3.5. Diese nicht weiter begründeten Annahmen stehen jedoch in offenem Widerspruch zu den Länderberichten, die das Bundesverwaltungsgericht zwar zu Feststellungen erhebt, in seinen Erwägungen jedoch nur punktuell heranzieht und insbesondere mit Blick auf den vorliegenden Fall zentrale Passagen unberücksichtigt lässt. Das Bundesverwaltungsgericht wäre gehalten gewesen, sich nachvollziehbar mit den Länderfeststellungen auseinanderzusetzen, denen zufolge die Missachtung grundlegender Verfahrensgarantien in der Türkei bei Fällen von Terrorismusverdacht zu einem Grad an Willkür geführt habe, der das Wesen des Rechtsstaates gefährde (vgl VfGH 26.2.2024, E3982/2023; 27.2.2024, E3802/2023; 26.6.2024, E1754/2024, jeweils mwN).
3.6. Überdies unterlässt es das Bundesverwaltungsgericht, die dem Beschwerdeführer konkret angelasteten Tathandlungen in Verhältnis zu den gegen ihn erhobenen strafrechtlichen Vorwürfen zu setzen (vgl VfGH 26.6.2024, E1754/2024, mwN). Die bei der Prüfung nach §3 AsylG 2005 im Einzelfall gebotene Abgrenzung zwischen rechtsstaatlich legitimer Strafverfolgung ("prosecution") und Verfolgung iSd Art1 Abschnitt A Z2 GFK ("persecution") erübrigt sich nicht schon mit dem bloßen Hinweis auf die Strafbarkeit der Gutheißung terroristischer Straftaten gemäß §282a Abs2 StGB sowie einer abstrakten Gegenüberstellung der Strafrahmen dieser Bestimmung des österreichischen mit jener des türkischen Rechts. Allein aus diesen pauschalen Hinweisen lässt sich für den vorliegenden Fall – insbesondere vor dem Hintergrund der Länderberichte zur Rechtsstaatlichkeit und zum Justizwesen in der Türkei – weder die Legitimität der Strafverfolgung noch die Verhältnismäßigkeit einer allenfalls drohenden strengen Bestrafung des Beschwerdeführers ableiten.
4. Somit hat das Bundesverwaltungsgericht die Rechtslage grob verkannt sowie den konkreten Sachverhalt völlig außer Acht gelassen. Das angefochtene Erkenntnis ist daher mit Willkür belastet.
III. Ergebnis
1. Der Beschwerdeführer ist somit durch das angefochtene Erkenntnis im verfassungsgesetzlich gewährleisteten Recht auf Gleichbehandlung von Fremden untereinander verletzt worden.

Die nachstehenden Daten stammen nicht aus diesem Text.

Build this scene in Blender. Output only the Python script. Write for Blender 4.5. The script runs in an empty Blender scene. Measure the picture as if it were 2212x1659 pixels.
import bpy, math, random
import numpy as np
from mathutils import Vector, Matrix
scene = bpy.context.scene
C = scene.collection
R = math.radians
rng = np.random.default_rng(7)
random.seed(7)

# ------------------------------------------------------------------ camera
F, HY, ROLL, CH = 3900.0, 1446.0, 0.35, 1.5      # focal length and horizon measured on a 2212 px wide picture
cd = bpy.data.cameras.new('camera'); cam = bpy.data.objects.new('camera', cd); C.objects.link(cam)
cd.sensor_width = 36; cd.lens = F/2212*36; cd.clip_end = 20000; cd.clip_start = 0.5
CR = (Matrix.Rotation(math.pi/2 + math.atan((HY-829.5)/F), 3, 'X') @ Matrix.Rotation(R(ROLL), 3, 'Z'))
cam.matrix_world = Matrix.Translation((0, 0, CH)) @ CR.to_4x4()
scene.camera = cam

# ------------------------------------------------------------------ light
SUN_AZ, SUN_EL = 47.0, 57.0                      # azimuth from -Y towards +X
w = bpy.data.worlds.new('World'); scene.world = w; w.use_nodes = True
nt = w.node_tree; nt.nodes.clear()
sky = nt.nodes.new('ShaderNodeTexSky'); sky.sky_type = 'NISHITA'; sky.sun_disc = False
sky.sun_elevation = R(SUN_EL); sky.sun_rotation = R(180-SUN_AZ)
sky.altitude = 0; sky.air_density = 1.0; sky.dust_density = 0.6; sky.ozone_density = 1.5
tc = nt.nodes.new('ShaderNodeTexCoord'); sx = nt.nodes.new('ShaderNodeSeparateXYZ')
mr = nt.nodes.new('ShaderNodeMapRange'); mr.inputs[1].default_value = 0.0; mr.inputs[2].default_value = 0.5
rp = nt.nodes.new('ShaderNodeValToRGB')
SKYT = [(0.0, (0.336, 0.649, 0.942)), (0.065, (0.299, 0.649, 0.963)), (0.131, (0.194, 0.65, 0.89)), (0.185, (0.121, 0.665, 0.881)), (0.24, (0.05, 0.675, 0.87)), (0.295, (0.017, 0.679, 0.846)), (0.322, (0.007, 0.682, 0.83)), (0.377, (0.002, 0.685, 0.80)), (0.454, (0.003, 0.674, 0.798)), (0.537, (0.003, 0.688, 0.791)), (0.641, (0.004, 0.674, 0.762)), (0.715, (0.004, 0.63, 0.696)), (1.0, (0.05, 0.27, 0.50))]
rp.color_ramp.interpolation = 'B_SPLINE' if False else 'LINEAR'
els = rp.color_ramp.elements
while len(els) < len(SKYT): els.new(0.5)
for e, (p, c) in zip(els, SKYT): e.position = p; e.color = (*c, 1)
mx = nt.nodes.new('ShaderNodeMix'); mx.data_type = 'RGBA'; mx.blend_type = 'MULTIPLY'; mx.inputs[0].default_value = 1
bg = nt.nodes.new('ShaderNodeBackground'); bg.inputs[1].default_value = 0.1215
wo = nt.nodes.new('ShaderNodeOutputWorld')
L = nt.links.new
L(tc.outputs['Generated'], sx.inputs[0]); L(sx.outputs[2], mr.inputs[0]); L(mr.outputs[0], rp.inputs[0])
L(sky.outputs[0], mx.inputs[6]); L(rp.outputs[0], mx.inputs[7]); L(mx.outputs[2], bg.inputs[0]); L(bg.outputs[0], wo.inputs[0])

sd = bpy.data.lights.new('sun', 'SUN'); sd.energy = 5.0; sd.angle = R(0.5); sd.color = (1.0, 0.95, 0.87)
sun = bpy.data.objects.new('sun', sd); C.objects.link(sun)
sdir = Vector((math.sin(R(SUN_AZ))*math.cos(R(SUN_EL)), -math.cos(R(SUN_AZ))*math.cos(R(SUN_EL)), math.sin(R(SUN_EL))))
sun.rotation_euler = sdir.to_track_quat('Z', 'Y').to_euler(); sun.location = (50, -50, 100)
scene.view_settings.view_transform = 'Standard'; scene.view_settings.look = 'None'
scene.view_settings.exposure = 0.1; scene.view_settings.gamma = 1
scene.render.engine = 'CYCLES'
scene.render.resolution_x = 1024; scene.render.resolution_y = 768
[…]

Das Erkenntnis ist daher aufzuheben, ohne dass auf das weitere Beschwerdevorbringen einzugehen ist.
2. Diese Entscheidung konnte gemäß §19 Abs4 VfGG ohne mündliche Verhandlung in nichtöffentlicher Sitzung getroffen werden.
3. Die Kostenentscheidung beruht auf §88 VfGG. In den zugesprochenen Kosten ist Umsatzsteuer in der Höhe von € 436,– enthalten.